## What is needed
Return verbatim everything from the first line through the line that contains "R = math.radians", and stop there.

## Available data
########################################
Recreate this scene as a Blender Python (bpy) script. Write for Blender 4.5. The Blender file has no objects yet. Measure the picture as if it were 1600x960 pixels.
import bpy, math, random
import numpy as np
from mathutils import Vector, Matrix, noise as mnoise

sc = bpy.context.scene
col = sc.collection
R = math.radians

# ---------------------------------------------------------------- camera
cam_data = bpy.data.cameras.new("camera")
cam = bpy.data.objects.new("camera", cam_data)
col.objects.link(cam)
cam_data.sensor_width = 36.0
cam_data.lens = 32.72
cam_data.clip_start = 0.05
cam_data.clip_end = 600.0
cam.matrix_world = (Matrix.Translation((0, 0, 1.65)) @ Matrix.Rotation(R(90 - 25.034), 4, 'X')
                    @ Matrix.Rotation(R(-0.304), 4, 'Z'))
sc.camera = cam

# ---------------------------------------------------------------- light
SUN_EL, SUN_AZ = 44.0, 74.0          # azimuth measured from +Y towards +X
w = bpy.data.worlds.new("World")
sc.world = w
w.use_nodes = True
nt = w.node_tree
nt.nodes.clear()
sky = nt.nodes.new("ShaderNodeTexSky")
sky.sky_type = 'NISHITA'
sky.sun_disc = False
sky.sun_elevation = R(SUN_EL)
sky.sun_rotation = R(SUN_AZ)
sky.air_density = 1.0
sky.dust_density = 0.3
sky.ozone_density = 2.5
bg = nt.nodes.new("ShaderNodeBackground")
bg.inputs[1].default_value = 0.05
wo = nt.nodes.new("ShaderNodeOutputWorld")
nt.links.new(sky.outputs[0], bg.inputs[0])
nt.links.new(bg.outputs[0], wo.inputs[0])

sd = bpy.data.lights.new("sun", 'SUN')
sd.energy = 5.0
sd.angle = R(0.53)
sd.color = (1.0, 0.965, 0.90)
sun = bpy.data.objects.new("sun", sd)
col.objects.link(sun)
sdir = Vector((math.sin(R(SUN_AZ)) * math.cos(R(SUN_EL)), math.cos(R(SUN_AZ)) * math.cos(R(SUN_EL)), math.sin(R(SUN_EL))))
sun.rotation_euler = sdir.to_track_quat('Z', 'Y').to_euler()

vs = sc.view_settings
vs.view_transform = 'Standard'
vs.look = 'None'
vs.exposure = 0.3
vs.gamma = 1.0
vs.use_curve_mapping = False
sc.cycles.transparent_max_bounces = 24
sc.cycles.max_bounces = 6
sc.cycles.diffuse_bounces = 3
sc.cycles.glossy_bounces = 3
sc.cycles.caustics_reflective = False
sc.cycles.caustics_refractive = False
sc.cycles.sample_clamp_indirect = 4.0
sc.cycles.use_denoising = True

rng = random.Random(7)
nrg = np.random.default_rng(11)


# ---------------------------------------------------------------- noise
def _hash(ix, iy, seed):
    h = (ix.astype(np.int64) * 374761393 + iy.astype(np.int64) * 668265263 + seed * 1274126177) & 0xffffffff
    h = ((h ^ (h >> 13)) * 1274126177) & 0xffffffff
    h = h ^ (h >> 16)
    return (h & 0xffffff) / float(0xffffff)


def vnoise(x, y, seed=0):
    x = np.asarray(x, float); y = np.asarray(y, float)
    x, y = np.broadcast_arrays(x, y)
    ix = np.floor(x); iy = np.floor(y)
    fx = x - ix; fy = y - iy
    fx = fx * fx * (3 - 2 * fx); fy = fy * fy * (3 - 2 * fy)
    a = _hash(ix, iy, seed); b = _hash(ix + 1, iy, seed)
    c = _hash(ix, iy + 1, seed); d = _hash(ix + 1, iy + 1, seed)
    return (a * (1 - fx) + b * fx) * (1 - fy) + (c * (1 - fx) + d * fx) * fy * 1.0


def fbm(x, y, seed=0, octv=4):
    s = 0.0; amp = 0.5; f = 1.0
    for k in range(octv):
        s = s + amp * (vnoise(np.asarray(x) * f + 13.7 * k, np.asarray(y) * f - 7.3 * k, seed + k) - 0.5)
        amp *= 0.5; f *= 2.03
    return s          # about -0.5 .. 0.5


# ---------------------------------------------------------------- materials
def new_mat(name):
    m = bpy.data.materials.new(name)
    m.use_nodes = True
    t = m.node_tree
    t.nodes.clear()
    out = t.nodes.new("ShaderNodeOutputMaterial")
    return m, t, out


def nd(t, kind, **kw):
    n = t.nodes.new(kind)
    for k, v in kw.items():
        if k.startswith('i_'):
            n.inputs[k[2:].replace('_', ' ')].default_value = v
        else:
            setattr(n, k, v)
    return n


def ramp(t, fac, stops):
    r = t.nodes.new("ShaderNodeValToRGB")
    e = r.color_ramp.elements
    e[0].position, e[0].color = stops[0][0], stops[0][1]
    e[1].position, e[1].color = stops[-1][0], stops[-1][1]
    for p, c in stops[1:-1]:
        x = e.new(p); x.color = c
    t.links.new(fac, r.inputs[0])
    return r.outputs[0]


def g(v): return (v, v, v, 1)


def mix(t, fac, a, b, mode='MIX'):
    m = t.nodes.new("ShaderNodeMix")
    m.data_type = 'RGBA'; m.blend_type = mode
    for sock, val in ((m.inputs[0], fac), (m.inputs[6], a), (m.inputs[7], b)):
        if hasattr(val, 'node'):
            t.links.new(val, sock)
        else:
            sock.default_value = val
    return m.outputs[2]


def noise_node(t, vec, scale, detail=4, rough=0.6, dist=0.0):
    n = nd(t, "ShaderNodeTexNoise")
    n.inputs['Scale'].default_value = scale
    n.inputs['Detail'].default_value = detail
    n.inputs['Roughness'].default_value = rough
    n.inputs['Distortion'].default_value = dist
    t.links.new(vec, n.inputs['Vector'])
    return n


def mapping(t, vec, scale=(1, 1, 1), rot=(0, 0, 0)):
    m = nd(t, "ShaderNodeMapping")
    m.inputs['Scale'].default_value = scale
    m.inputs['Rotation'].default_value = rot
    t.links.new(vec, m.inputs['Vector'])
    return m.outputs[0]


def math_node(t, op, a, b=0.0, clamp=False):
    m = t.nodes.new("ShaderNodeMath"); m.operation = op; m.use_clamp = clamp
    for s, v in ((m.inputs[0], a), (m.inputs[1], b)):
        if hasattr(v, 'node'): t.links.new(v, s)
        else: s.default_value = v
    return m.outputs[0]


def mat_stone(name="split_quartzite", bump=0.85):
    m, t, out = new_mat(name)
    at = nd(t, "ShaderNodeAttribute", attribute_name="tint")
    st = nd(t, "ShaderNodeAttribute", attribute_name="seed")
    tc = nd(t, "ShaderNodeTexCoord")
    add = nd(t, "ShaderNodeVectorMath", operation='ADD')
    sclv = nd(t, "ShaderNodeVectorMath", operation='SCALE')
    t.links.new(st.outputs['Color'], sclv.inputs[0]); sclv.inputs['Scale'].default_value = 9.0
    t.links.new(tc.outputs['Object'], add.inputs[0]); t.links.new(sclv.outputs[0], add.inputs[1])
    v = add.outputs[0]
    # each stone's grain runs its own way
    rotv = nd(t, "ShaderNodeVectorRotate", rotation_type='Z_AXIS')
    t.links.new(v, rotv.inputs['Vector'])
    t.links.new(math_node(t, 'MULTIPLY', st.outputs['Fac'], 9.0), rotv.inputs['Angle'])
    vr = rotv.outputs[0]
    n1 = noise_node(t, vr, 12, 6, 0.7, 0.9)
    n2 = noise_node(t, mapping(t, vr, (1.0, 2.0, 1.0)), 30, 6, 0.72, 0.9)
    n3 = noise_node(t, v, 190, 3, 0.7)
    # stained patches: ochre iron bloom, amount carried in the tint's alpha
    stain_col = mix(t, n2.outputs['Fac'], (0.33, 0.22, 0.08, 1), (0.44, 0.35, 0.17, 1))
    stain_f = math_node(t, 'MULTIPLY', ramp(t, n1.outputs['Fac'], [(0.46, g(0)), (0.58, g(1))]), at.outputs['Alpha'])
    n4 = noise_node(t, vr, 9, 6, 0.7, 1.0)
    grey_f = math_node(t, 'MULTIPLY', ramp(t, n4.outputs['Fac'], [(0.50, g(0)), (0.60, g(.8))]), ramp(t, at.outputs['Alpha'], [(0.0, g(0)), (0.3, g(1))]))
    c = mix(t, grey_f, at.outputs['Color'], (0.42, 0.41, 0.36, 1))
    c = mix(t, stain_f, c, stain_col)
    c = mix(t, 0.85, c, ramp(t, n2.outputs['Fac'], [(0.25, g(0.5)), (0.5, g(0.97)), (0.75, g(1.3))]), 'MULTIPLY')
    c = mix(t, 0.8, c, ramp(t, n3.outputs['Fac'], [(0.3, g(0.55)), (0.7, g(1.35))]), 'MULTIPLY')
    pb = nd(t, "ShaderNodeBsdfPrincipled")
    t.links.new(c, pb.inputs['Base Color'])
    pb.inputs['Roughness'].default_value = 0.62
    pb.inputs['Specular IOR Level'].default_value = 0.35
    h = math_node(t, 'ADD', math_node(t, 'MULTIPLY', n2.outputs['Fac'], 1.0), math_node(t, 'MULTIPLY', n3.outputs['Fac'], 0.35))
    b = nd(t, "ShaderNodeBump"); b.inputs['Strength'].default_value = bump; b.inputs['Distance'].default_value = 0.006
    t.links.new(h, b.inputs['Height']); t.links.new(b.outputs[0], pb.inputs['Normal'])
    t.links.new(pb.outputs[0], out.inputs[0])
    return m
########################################
## Correct output
Recreate this scene as a Blender Python (bpy) script. Write for Blender 4.5. The Blender file has no objects yet. Measure the picture as if it were 1600x960 pixels.
import bpy, math, random
import numpy as np
from mathutils import Vector, Matrix, noise as mnoise

sc = bpy.context.scene
col = sc.collection
R = math.radians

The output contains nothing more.